◆ What you will do:
Repeat each line exactly, leaving nothing out.
* begin *
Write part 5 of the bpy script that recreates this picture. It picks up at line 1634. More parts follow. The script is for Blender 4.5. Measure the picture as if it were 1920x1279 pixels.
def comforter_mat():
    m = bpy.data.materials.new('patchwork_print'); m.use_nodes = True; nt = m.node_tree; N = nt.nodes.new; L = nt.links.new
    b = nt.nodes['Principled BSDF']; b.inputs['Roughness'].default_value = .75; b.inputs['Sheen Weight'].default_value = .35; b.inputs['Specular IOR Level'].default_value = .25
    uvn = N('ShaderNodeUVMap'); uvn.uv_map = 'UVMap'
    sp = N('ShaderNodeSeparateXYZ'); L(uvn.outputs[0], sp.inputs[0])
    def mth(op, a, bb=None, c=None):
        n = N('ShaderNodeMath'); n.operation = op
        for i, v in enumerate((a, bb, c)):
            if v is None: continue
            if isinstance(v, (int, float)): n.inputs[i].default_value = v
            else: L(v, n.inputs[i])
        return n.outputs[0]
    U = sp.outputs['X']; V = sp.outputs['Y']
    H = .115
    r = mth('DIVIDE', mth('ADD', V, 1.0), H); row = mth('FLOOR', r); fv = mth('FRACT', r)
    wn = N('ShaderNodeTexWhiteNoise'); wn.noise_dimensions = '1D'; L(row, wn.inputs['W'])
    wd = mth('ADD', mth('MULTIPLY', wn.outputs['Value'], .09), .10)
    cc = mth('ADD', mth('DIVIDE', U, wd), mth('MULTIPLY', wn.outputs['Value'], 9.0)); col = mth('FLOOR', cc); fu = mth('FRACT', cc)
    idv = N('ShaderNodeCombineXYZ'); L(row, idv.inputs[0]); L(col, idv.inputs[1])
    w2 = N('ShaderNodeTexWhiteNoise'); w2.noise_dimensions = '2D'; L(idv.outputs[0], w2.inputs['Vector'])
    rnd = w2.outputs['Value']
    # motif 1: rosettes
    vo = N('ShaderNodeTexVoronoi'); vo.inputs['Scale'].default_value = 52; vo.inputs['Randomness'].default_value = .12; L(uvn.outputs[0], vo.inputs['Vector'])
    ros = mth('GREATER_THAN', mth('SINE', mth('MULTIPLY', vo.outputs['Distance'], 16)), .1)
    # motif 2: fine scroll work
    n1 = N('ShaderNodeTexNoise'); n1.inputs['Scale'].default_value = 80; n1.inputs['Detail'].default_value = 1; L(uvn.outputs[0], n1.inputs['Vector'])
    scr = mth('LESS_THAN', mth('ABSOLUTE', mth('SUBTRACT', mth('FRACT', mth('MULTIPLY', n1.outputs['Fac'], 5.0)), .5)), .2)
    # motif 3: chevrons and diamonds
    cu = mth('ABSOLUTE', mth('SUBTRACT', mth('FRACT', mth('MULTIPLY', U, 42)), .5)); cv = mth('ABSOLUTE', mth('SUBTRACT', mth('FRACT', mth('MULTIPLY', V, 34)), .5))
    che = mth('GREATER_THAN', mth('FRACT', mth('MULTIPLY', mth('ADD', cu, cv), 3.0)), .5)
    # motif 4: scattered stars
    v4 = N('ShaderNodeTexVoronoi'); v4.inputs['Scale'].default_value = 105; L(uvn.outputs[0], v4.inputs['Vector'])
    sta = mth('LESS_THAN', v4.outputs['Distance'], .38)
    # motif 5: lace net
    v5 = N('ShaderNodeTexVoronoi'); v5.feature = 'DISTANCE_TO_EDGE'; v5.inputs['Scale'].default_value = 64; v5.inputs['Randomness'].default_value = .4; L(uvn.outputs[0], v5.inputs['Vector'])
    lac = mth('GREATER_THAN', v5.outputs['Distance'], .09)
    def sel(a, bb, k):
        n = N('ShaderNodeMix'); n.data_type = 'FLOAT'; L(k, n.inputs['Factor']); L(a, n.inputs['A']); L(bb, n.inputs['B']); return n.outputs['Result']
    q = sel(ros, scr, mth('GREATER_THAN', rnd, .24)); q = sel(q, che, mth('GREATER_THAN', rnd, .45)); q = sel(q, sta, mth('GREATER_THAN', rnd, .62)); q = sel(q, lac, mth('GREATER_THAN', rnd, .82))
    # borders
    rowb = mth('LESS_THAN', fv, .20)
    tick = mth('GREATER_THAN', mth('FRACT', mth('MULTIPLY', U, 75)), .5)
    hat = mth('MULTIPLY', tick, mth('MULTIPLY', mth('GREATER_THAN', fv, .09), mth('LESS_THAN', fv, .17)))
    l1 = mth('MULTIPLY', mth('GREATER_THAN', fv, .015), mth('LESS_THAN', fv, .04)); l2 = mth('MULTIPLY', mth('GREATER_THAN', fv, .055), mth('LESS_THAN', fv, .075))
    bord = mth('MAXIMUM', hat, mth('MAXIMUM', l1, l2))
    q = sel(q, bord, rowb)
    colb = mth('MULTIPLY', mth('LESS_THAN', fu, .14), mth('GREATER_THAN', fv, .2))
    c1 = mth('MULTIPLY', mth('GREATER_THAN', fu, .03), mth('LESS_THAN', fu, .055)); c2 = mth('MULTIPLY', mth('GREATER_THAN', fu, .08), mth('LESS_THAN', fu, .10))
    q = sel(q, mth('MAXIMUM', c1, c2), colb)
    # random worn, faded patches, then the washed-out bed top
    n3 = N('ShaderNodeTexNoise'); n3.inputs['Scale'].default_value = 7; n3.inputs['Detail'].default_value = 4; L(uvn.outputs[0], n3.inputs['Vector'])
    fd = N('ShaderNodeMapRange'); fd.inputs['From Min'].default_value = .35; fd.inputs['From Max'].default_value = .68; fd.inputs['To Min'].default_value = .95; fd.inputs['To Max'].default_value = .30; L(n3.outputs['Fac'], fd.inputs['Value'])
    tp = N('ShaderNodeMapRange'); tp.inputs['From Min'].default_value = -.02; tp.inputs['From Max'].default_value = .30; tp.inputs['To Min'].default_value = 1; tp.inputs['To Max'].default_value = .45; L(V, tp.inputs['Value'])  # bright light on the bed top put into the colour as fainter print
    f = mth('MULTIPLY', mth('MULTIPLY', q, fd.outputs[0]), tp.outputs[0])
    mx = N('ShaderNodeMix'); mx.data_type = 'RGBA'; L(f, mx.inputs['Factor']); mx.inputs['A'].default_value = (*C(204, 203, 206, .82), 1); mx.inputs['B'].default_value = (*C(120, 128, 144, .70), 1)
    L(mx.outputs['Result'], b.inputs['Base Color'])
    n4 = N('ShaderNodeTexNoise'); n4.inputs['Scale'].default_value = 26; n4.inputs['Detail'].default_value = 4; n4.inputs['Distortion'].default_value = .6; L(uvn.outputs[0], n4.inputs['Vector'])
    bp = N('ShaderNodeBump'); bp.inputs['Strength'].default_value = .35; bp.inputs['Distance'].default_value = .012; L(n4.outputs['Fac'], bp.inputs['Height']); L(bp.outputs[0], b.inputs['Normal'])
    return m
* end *
◆ Solution to this exercise:
Write part 5 of the bpy script that recreates this picture. It picks up at line 1634. More parts follow. The script is for Blender 4.5. Measure the picture as if it were 1920x1279 pixels.
def comforter_mat():
    m = bpy.data.materials.new('patchwork_print'); m.use_nodes = True; nt = m.node_tree; N = nt.nodes.new; L = nt.links.new
    b = nt.nodes['Principled BSDF']; b.inputs['Roughness'].default_value = .75; b.inputs['Sheen Weight'].default_value = .35; b.inputs['Specular IOR Level'].default_value = .25
    uvn = N('ShaderNodeUVMap'); uvn.uv_map = 'UVMap'
    sp = N('ShaderNodeSeparateXYZ'); L(uvn.outputs[0], sp.inputs[0])
    def mth(op, a, bb=None, c=None):
        n = N('ShaderNodeMath'); n.operation = op
        for i, v in enumerate((a, bb, c)):
            if v is None: continue
            if isinstance(v, (int, float)): n.inputs[i].default_value = v
            else: L(v, n.inputs[i])
        return n.outputs[0]
    U = sp.outputs['X']; V = sp.outputs['Y']
    H = .115
    r = mth('DIVIDE', mth('ADD', V, 1.0), H); row = mth('FLOOR', r); fv = mth('FRACT', r)
    wn = N('ShaderNodeTexWhiteNoise'); wn.noise_dimensions = '1D'; L(row, wn.inputs['W'])
    wd = mth('ADD', mth('MULTIPLY', wn.outputs['Value'], .09), .10)
    cc = mth('ADD', mth('DIVIDE', U, wd), mth('MULTIPLY', wn.outputs['Value'], 9.0)); col = mth('FLOOR', cc); fu = mth('FRACT', cc)
    idv = N('ShaderNodeCombineXYZ'); L(row, idv.inputs[0]); L(col, idv.inputs[1])
    w2 = N('ShaderNodeTexWhiteNoise'); w2.noise_dimensions = '2D'; L(idv.outputs[0], w2.inputs['Vector'])
    rnd = w2.outputs['Value']
    # motif 1: rosettes
    vo = N('ShaderNodeTexVoronoi'); vo.inputs['Scale'].default_value = 52; vo.inputs['Randomness'].default_value = .12; L(uvn.outputs[0], vo.inputs['Vector'])
    ros = mth('GREATER_THAN', mth('SINE', mth('MULTIPLY', vo.outputs['Distance'], 16)), .1)
    # motif 2: fine scroll work
    n1 = N('ShaderNodeTexNoise'); n1.inputs['Scale'].default_value = 80; n1.inputs['Detail'].default_value = 1; L(uvn.outputs[0], n1.inputs['Vector'])
    scr = mth('LESS_THAN', mth('ABSOLUTE', mth('SUBTRACT', mth('FRACT', mth('MULTIPLY', n1.outputs['Fac'], 5.0)), .5)), .2)
    # motif 3: chevrons and diamonds
    cu = mth('ABSOLUTE', mth('SUBTRACT', mth('FRACT', mth('MULTIPLY', U, 42)), .5)); cv = mth('ABSOLUTE', mth('SUBTRACT', mth('FRACT', mth('MULTIPLY', V, 34)), .5))
    che = mth('GREATER_THAN', mth('FRACT', mth('MULTIPLY', mth('ADD', cu, cv), 3.0)), .5)
    # motif 4: scattered stars
    v4 = N('ShaderNodeTexVoronoi'); v4.inputs['Scale'].default_value = 105; L(uvn.outputs[0], v4.inputs['Vector'])
    sta = mth('LESS_THAN', v4.outputs['Distance'], .38)
    # motif 5: lace net
    v5 = N('ShaderNodeTexVoronoi'); v5.feature = 'DISTANCE_TO_EDGE'; v5.inputs['Scale'].default_value = 64; v5.inputs['Randomness'].default_value = .4; L(uvn.outputs[0], v5.inputs['Vector'])
    lac = mth('GREATER_THAN', v5.outputs['Distance'], .09)
    def sel(a, bb, k):
        n = N('ShaderNodeMix'); n.data_type = 'FLOAT'; L(k, n.inputs['Factor']); L(a, n.inputs['A']); L(bb, n.inputs['B']); return n.outputs['Result']
    q = sel(ros, scr, mth('GREATER_THAN', rnd, .24)); q = sel(q, che, mth('GREATER_THAN', rnd, .45)); q = sel(q, sta, mth('GREATER_THAN', rnd, .62)); q = sel(q, lac, mth('GREATER_THAN', rnd, .82))
    # borders
    rowb = mth('LESS_THAN', fv, .20)
    tick = mth('GREATER_THAN', mth('FRACT', mth('MULTIPLY', U, 75)), .5)
    hat = mth('MULTIPLY', tick, mth('MULTIPLY', mth('GREATER_THAN', fv, .09), mth('LESS_THAN', fv, .17)))
    l1 = mth('MULTIPLY', mth('GREATER_THAN', fv, .015), mth('LESS_THAN', fv, .04)); l2 = mth('MULTIPLY', mth('GREATER_THAN', fv, .055), mth('LESS_THAN', fv, .075))
    bord = mth('MAXIMUM', hat, mth('MAXIMUM', l1, l2))
    q = sel(q, bord, rowb)
    colb = mth('MULTIPLY', mth('LESS_THAN', fu, .14), mth('GREATER_THAN', fv, .2))
    c1 = mth('MULTIPLY', mth('GREATER_THAN', fu, .03), mth('LESS_THAN', fu, .055)); c2 = mth('MULTIPLY', mth('GREATER_THAN', fu, .08), mth('LESS_THAN', fu, .10))
    q = sel(q, mth('MAXIMUM', c1, c2), colb)
    # random worn, faded patches, then the washed-out bed top
    n3 = N('ShaderNodeTexNoise'); n3.inputs['Scale'].default_value = 7; n3.inputs['Detail'].default_value = 4; L(uvn.outputs[0], n3.inputs['Vector'])
    fd = N('ShaderNodeMapRange'); fd.inputs['From Min'].default_value = .35; fd.inputs['From Max'].default_value = .68; fd.inputs['To Min'].default_value = .95; fd.inputs['To Max'].default_value = .30; L(n3.outputs['Fac'], fd.inputs['Value'])
    tp = N('ShaderNodeMapRange'); tp.inputs['From Min'].default_value = -.02; tp.inputs['From Max'].default_value = .30; tp.inputs['To Min'].default_value = 1; tp.inputs['To Max'].default_value = .45; L(V, tp.inputs['Value'])  # bright light on the bed top put into the colour as fainter print
    f = mth('MULTIPLY', mth('MULTIPLY', q, fd.outputs[0]), tp.outputs[0])
    mx = N('ShaderNodeMix'); mx.data_type = 'RGBA'; L(f, mx.inputs['Factor']); mx.inputs['A'].default_value = (*C(204, 203, 206, .82), 1); mx.inputs['B'].default_value = (*C(120, 128, 144, .70), 1)
    L(mx.outputs['Result'], b.inputs['Base Color'])
    n4 = N('ShaderNodeTexNoise'); n4.inputs['Scale'].default_value = 26; n4.inputs['Detail'].default_value = 4; n4.inputs['Distortion'].default_value = .6; L(uvn.outputs[0], n4.inputs['Vector'])
    bp = N('ShaderNodeBump'); bp.inputs['Strength'].default_value = .35; bp.inputs['Distance'].default_value = .012; L(n4.outputs['Fac'], bp.inputs['Height']); L(bp.outputs[0], b.inputs['Normal'])
    return m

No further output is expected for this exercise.